» Stated problem
Return the lines exactly as they stand, from the first of the material through the line containing "COL = SC.collection".

» Collected material
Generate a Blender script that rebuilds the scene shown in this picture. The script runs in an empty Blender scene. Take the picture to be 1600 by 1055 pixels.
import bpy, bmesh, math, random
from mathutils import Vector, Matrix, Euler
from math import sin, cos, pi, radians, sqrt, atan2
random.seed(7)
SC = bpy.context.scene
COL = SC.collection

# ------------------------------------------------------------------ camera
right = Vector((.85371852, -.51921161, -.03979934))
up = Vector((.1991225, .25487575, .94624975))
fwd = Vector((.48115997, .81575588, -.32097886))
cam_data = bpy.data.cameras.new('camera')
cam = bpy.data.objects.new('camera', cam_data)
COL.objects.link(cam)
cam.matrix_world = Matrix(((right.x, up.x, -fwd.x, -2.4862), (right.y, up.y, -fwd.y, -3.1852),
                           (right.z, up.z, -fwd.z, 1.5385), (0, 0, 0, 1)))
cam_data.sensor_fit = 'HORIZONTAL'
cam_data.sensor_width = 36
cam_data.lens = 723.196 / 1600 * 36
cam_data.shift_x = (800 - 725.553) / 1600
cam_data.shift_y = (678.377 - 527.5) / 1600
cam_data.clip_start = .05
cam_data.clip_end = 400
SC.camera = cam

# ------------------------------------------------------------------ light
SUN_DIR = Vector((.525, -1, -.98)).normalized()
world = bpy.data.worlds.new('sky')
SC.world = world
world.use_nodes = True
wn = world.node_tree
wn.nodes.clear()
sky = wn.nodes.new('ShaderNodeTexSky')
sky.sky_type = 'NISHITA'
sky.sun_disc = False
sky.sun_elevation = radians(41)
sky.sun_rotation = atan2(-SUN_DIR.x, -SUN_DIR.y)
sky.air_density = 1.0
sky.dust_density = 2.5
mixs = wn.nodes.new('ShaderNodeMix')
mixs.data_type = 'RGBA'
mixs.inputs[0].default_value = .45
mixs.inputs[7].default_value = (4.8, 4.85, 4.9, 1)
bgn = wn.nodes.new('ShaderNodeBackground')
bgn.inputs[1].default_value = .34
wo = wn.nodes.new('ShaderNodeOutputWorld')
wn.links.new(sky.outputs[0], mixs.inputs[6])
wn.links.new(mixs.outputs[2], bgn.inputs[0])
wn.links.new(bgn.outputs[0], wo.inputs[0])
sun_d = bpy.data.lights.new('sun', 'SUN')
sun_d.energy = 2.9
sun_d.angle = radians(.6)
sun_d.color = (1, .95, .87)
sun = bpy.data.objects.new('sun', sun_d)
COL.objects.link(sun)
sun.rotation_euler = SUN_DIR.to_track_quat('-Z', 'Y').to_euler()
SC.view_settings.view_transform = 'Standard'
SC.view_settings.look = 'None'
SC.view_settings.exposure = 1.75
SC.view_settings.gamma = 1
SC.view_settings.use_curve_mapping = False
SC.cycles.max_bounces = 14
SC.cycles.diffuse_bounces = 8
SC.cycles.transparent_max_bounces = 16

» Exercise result
Generate a Blender script that rebuilds the scene shown in this picture. The script runs in an empty Blender scene. Take the picture to be 1600 by 1055 pixels.
import bpy, bmesh, math, random
from mathutils import Vector, Matrix, Euler
from math import sin, cos, pi, radians, sqrt, atan2
random.seed(7)
SC = bpy.context.scene
COL = SC.collection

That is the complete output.